A l’inverse, jeudi, sur La Première, Mme Khattabi, s’est dite "inquiète de l’aveuglement" du ministre. "Seul Jan Jambon ne fait pas le lien entre la nécessité d’argent supplémentaire" et l’efficacité des services. "En ce qui concerne […] la police, entre janvier 2010 et janvier 2016, plus de 10 000 équivalents temps plein ont été perdus et il manque […] structurellement 4 000 policiers pour remplir le cadre normal", ajoutait jeudi, sur le site du "Vif", le député Ecolo Gilles Vanden Burre. "Le patron de la Sûreté de l’Etat […] estimait que "les économies avaient produit un lourd tribut" […] Les mêmes constats [ont été] repris par les juges d’instruction, les avocats généraux, les procureurs ou les directeurs de police judiciaire."
Le professeur Herman Matthijs (VUB), expert en budget et services de renseignement, apporte une lecture nuancée. Ce qu’il pointe, ce n’est pas tellement un manque de moyens que la façon dont ceux-ci sont utilisés. "Le plus gros problème", disait-il mardi dans "De Morgen", "c’est que le gouvernement fédéral a économisé pendant des années dans des crédits d’investissement (NdlR, par opposition aux crédits de fonctionnement), parce que c’était politiquement plus facile. Le résultat est qu’à l’heure actuelle, seuls 5 % de tous les budgets sécurité sont investis, alors qu’il faudrait que ce soit au moins 15 %. Pour illustrer : des 300 millions d’euros qui vont à la police judiciaire, presque tout part en coûts du personnel, et pas 15 millions d’euros en investissements."

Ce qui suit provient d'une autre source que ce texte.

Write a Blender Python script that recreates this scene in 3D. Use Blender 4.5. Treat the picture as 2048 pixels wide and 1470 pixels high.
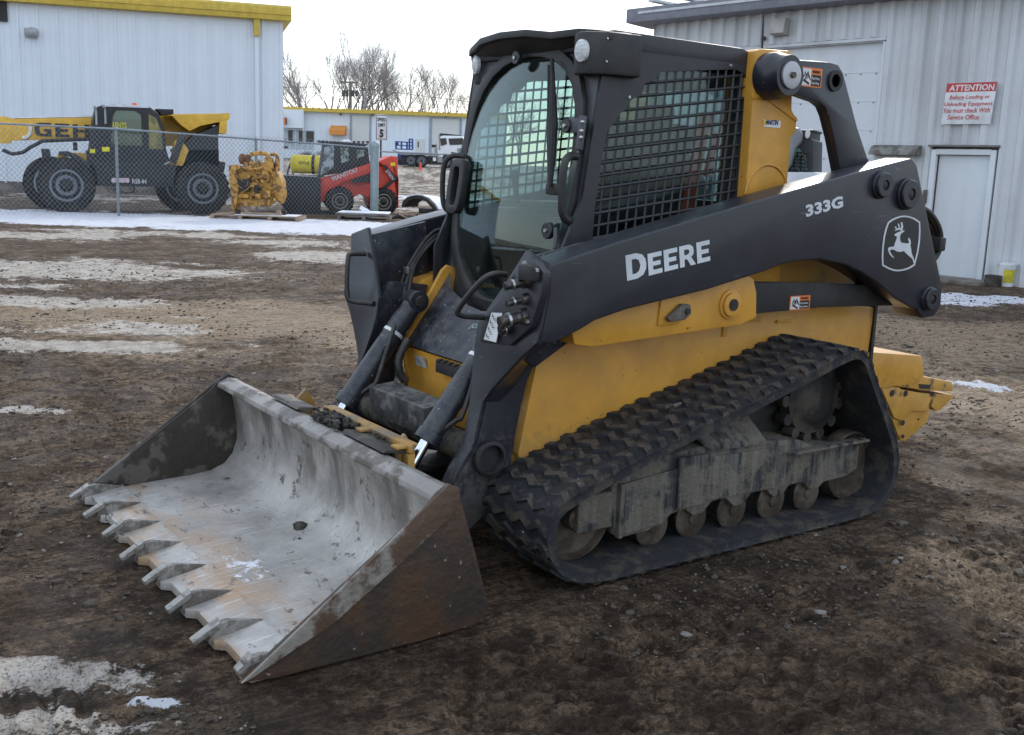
import bpy, bmesh, math, random
import numpy as np
from mathutils import Vector, Matrix
for o in list(bpy.data.objects): bpy.data.objects.remove(o)
SC=bpy.context.scene; COL=SC.collection
R_=math.radians
# ------------------------------------------------------------------ camera
FPX=2121.76
CAM=Vector((-4.006,2.7275,1.6171)); YAW,PIT,ROL=R_(-35.1249),R_(10.7364),R_(2.0350)
FW=Vector((math.cos(YAW)*math.cos(PIT),math.sin(YAW)*math.cos(PIT),-math.sin(PIT)))
RH=Vector((math.sin(YAW),-math.cos(YAW),0)); UP0=RH.cross(FW)
RT=(RH*math.cos(ROL)+UP0*math.sin(ROL)).normalized(); UPV=RT.cross(FW).normalized()
FH=Vector((math.cos(YAW),math.sin(YAW),0))
cam=bpy.data.cameras.new('camera'); co=bpy.data.objects.new('camera',cam); COL.objects.link(co)
cam.sensor_width=36; cam.lens=FPX/2048*36; cam.clip_start=.05; cam.clip_end=1500
M=Matrix((( RT.x,UPV.x,-FW.x,CAM.x),(RT.y,UPV.y,-FW.y,CAM.y),(RT.z,UPV.z,-FW.z,CAM.z),(0,0,0,1)))
co.matrix_world=M; SC.camera=co
# ------------------------------------------------------------------ light
SUN_AZ=R_(-52); SUN_EL=R_(28)          # direction TO the sun, azimuth measured from +x
w=bpy.data.worlds.new('World'); SC.world=w; w.use_nodes=True
nt=w.node_tree; bg=nt.nodes['Background']
sky=nt.nodes.new('ShaderNodeTexSky'); sky.sky_type='NISHITA'; sky.sun_disc=False
sky.sun_elevation=SUN_EL; sky.sun_rotation=math.pi/2-SUN_AZ
sky.air_density=1.0; sky.dust_density=.7; sky.ozone_density=1.0
veil=nt.nodes.new('ShaderNodeMix'); veil.data_type='RGBA'; veil.inputs[0].default_value=.62; veil.inputs[7].default_value=(5.7,6.3,7.2,1)
nt.links.new(sky.outputs[0],veil.inputs[6]); nt.links.new(veil.outputs[2],bg.inputs[0]); bg.inputs[1].default_value=.235   # thin high cloud over the clear sky
sl=bpy.data.lights.new('sun','SUN'); sl.energy=1.7; sl.angle=R_(2.5); sl.color=(1,.94,.86)
so=bpy.data.objects.new('sun',sl); COL.objects.link(so)
sd=Vector((math.cos(SUN_EL)*math.cos(SUN_AZ),math.cos(SUN_EL)*math.sin(SUN_AZ),math.sin(SUN_EL)))
so.rotation_euler=sd.to_track_quat('Z','Y').to_euler()
SC.view_settings.view_transform='Standard'; SC.view_settings.look='None'; SC.view_settings.exposure=0.0; SC.view_settings.gamma=1
SC.render.engine='CYCLES'
SC.cycles.max_bounces=8; SC.cycles.transparent_max_bounces=16; SC.cycles.caustics_reflective=False; SC.cycles.caustics_refractive=False
# ------------------------------------------------------------------ ray helpers (pixel of the 2048 px photograph -> point on a real plane)
def ray(px,py): return FW+RT*((px-1024)/FPX)-UPV*((py-735)/FPX)
def hit(px,py,p0,n):
    d=ray(px,py); p0=Vector(p0); n=Vector(n); return CAM+d*(((p0-CAM).dot(n))/d.dot(n))
def hx(px,py,x): return hit(px,py,(x,0,0),(1,0,0))
def hy(px,py,y): return hit(px,py,(0,y,0),(0,1,0))
def hz(px,py,z=0): return hit(px,py,(0,0,z),(0,0,1))
def gz(x,y):
    t=(x-CAM.x)*FH.x+(y-CAM.y)*FH.y
    return 0.0 if t<32 else .0222*(t-32) if t<110 else 1.73
def gp(px,py):
    d=ray(px,py); t=1.0
    while t<400:
        p=CAM+d*t
        if p.z<=gz(p.x,p.y): return p
        t+=.05 if t<60 else .2
    return CAM+d*100
# ------------------------------------------------------------------ objects
def tag(o,label=None,cat=None,group=None,kind=None):
    if label: o['label']=label
    if cat: o['category']=cat
    if group: o['group']=group
    if kind: o['kind']=kind
    return o
def empty(name,loc=(0,0,0),rz=0,label=None,cat=None,group=None,parent=None):
    o=bpy.data.objects.new(name,None); COL.objects.link(o); o.location=loc; o.rotation_euler=(0,0,rz)
    o.empty_display_size=.1
    if parent: o.parent=parent
    return tag(o,label,cat,group)
def finish(me,mat,name,parent,smooth=35,label=None):
    if mat is not None:
        for m in (mat if isinstance(mat,(list,tuple)) else [mat]): me.materials.append(m)
    o=bpy.data.objects.new(name,me); COL.objects.link(o)
    if parent: o.parent=parent
    if smooth:
        for p in me.polygons: p.use_smooth=True
        me.set_sharp_from_angle(angle=R_(smooth))
    if label: o['label']=label
    return o
def smooth_pts(P,n=5):
    P=[Vector(p) for p in P]; out=[]
    for i in range(len(P)-1):
        a,b,c,d=P[max(i-1,0)],P[i],P[i+1],P[min(i+2,len(P)-1)]
        for k in range(n):
            t=k/n; out.append(.5*((2*b)+(c-a)*t+(2*a-5*b+4*c-d)*t*t+(3*b-a-3*c+d)*t**3))
    out.append(P[-1]); return out
GLYPH={'D':([(0,0),(.50,0),(.78,.10),(.92,.30),(.95,.5),(.92,.70),(.78,.90),(.50,1),(0,1)],[[(.27,.21),(.46,.21),(.60,.29),(.67,.5),(.60,.71),(.46,.79),(.27,.79)]],.95),
 'E':([(0,0),(.78,0),(.78,.21),(.27,.21),(.27,.40),(.70,.40),(.70,.60),(.27,.60),(.27,.79),(.78,.79),(.78,1),(0,1)],[],.80),
 'R':([(0,0),(.27,0),(.27,.34),(.42,.34),(.62,0),(.93,0),(.67,.40),(.80,.50),(.84,.67),(.80,.85),(.66,.97),(.52,1),(0,1)],[[(.27,.54),(.46,.54),(.56,.59),(.58,.67),(.56,.75),(.46,.80),(.27,.80)]],.92),
 'G':([(.92,.80),(.92,1),(.30,1),(.10,.92),(0,.72),(0,.28),(.10,.08),(.30,0),(.92,0),(.92,.55),(.50,.55),(.50,.37),(.66,.37),(.66,.20),(.36,.20),(.27,.30),(.27,.70),(.36,.80)],[],.95),
 'H':([(0,0),(.27,0),(.27,.40),(.66,.40),(.66,0),(.93,0),(.93,1),(.66,1),(.66,.60),(.27,.60),(.27,1),(0,1)],[],.95),
 'L':([(0,0),(.78,0),(.78,.21),(.27,.21),(.27,1),(0,1)],[],.8)}
def blocktext(txt,O,du,dv,width,height,mat,par,th=.002,gap=.10,first=1.0):
    O=Vector(O); du=Vector(du).normalized(); dv=Vector(dv).normalized(); nn=du.cross(dv)
    tot=sum(GLYPH[c][2] for c in txt)+gap*(len(txt)-1)+(first-1)*GLYPH[txt[0]][2]; s=width/tot; x=0
    for i,c in enumerate(txt):
        k=first if i==0 else 1; o,h,wd=GLYPH[c]
        plate('letter',[(a*s*k+x,b*height*k) for a,b in o],[[(a*s*k+x,b*height*k) for a,b in q] for q in h],lambda u,v,w_:O+du*u+dv*v+nn*w_,th,mat,par,smooth=0)
        x+=(wd*k+gap)*s
class MB:
    def __init__(s): s.bm=bmesh.new(); s.mi=0
    def _f(s,vs):
        try:
            f=s.bm.faces.new(vs); f.material_index=s.mi; return f
        except ValueError: return None
    def quad(s,*ps): return s._f([s.bm.verts.new(p) for p in ps])
    def box(s,c,d,rot=None,taper=None):
        c=Vector(c); v=[]
        for k in range(8):
            q=Vector(((k&1)-.5,((k>>1)&1)-.5,((k>>2)&1)-.5)); 
            if taper and q.z>0: q.x*=taper[0]; q.y*=taper[1]
            q=Vector((q.x*d[0],q.y*d[1],q.z*d[2]))
            if rot is not None: q=rot@q
            v.append(s.bm.verts.new(c+q))
        for f in ((0,2,3,1),(4,5,7,6),(0,1,5,4),(2,6,7,3),(0,4,6,2),(1,3,7,5)): s._f([v[i] for i in f])
        return s
    def prism(s,poly,a,b,fn):
        """poly list of 2-D points, fn(u,v,w)->3D; extruded from w=a to w=b (a,b may be lists)"""
        A=[s.bm.verts.new(fn(p[0],p[1],a)) for p in poly]; B=[s.bm.verts.new(fn(p[0],p[1],b)) for p in poly]
        fa=s._f(A); fb=s._f(B[::-1]); n=len(poly)
        for i in range(n): s._f([A[i],B[i],B[(i+1)%n],A[(i+1)%n]])
        return s
    def px(s,poly,x0,x1): return s.prism(poly,x0,x1,lambda u,v,w:(w,u,v))   # poly in (y,z)
    def py(s,poly,y0,y1): return s.prism(poly,y0,y1,lambda u,v,w:(u,w,v))   # poly in (x,z)
    def pz(s,poly,z0,z1): return s.prism(poly,z0,z1,lambda u,v,w:(u,v,w))
    def tube(s,pts,r,n=8,cap=True):
        pts=[Vector(p) for p in pts]; rs=r if isinstance(r,(list,tuple)) else [r]*len(pts)
        rings=[]; up=None
        for i,p in enumerate(pts):
            t=(pts[min(i+1,len(pts)-1)]-pts[max(i-1,0)]).normalized()
            if up is None:
                up=Vector((0,0,1)) if abs(t.z)<.9 else Vector((1,0,0))
            a=(up-t*up.dot(t)); a=a.normalized() if a.length>1e-5 else t.orthogonal().normalized(); b=t.cross(a); up=a
            rings.append([s.bm.verts.new(p+(a*math.cos(2*math.pi*k/n)+b*math.sin(2*math.pi*k/n))*rs[i]) for k in range(n)])
        for i in range(len(rings)-1):
            for k in range(n): s._f([rings[i][k],rings[i][(k+1)%n],rings[i+1][(k+1)%n],rings[i+1][k]])
        if cap: s._f(rings[0][::-1]); s._f(rings[-1])
        return s
    def cyl(s,p0,p1,r0,r1=None,n=20): return s.tube([p0,p1],[r0,r0 if r1 is None else r1],n)
    def lathe(s,prof,c,ax='x',n=32,ph=0):
        """prof list of (axial, radius) ; closed loop not required"""
        c=Vector(c); E={'x':(Vector((1,0,0)),Vector((0,1,0)),Vector((0,0,1))),'y':(Vector((0,1,0)),Vector((1,0,0)),Vector((0,0,1))),'z':(Vector((0,0,1)),Vector((1,0,0)),Vector((0,1,0)))}[ax] if isinstance(ax,str) else ax
        rings=[]
        for a,r in prof: rings.append([s.bm.verts.new(c+E[0]*a+(E[1]*math.cos(2*math.pi*k/n+ph)+E[2]*math.sin(2*math.pi*k/n+ph))*max(r,1e-4)) for k in range(n)])
        for i in range(len(rings)-1):
            for k in range(n): s._f([rings[i][k],rings[i][(k+1)%n],rings[i+1][(k+1)%n],rings[i+1][k]])
        s._f(rings[0][::-1]); s._f(rings[-1]); return s
    def strip(s,L,Rr,th=None):
        """ribbon between two 3-D polylines, optional thickness vector"""
        L=[Vector(p) for p in L]; Rr=[Vector(p) for p in Rr]
        a=[s.bm.verts.new(p) for p in L]; b=[s.bm.verts.new(p) for p in Rr]; n=len(L)
        for i in range(n-1): s._f([a[i],b[i],b[i+1],a[i+1]])
        if th is not None:
            th=Vector(th); c=[s.bm.verts.new(p+th) for p in L]; d=[s.bm.verts.new(p+th) for p in Rr]
            for i in range(n-1):
                s._f([c[i],c[i+1],d[i+1],d[i]]); s._f([a[i],a[i+1],c[i+1],c[i]]); s._f([b[i],d[i],d[i+1],b[i+1]])
            s._f([a[0],c[0],d[0],b[0]]); s._f([a[-1],b[-1],d[-1],c[-1]])
        return s
    def sphere(s,c,r,sc=(1,1,1),n=12,jit=0,rnd=None):
        m=Matrix.Translation(c)@Matrix.Diagonal((r*sc[0],r*sc[1],r*sc[2],1))
        g=bmesh.ops.create_icosphere(s.bm,subdivisions=n if n<5 else 2,radius=1,matrix=m)
        for v in g['verts']:
            for f in v.link_faces: f.material_index=s.mi
        if jit:
            for v in g['verts']: v.co+=Vector((rnd.uniform(-1,1),rnd.uniform(-1,1),rnd.uniform(-1,1)))*jit*r
        return s
    def build(s,name,mat,parent=None,bevel=0,smooth=35,seg=2,label=None):
        bmesh.ops.recalc_face_normals(s.bm,faces=s.bm.faces)
        if bevel:
            ed=[e for e in s.bm.edges if len(e.link_faces)==2 and e.calc_face_angle(0)>R_(28)]
            bmesh.ops.bevel(s.bm,geom=ed,offset=bevel,segments=seg,profile=.6,affect='EDGES',clamp_overlap=True)
        me=bpy.data.meshes.new(name); s.bm.to_mesh(me); s.bm.free()
        return finish(me,mat,name,parent,smooth,label)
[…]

Les pistes A la place de dégager des moyens budgétaires supplémentaires, le professeur Matthijs estime que le gouvernement pourrait réformer… "En centralisant les services de sécurité sous un coordinateur national en matière de terrorisme […] nous pourrions réaliser beaucoup d’économies." Réformer, c’est l’ambition du plan Jambon pour la police. Adopté en décembre, il vise à mettre 2 500 agents en plus sur le terrain, ainsi qu’à libérer des moyens qui pourront être réinvestis. C’est un premier pas. La lutte contre le terrorisme en demandera sans doute d’autres.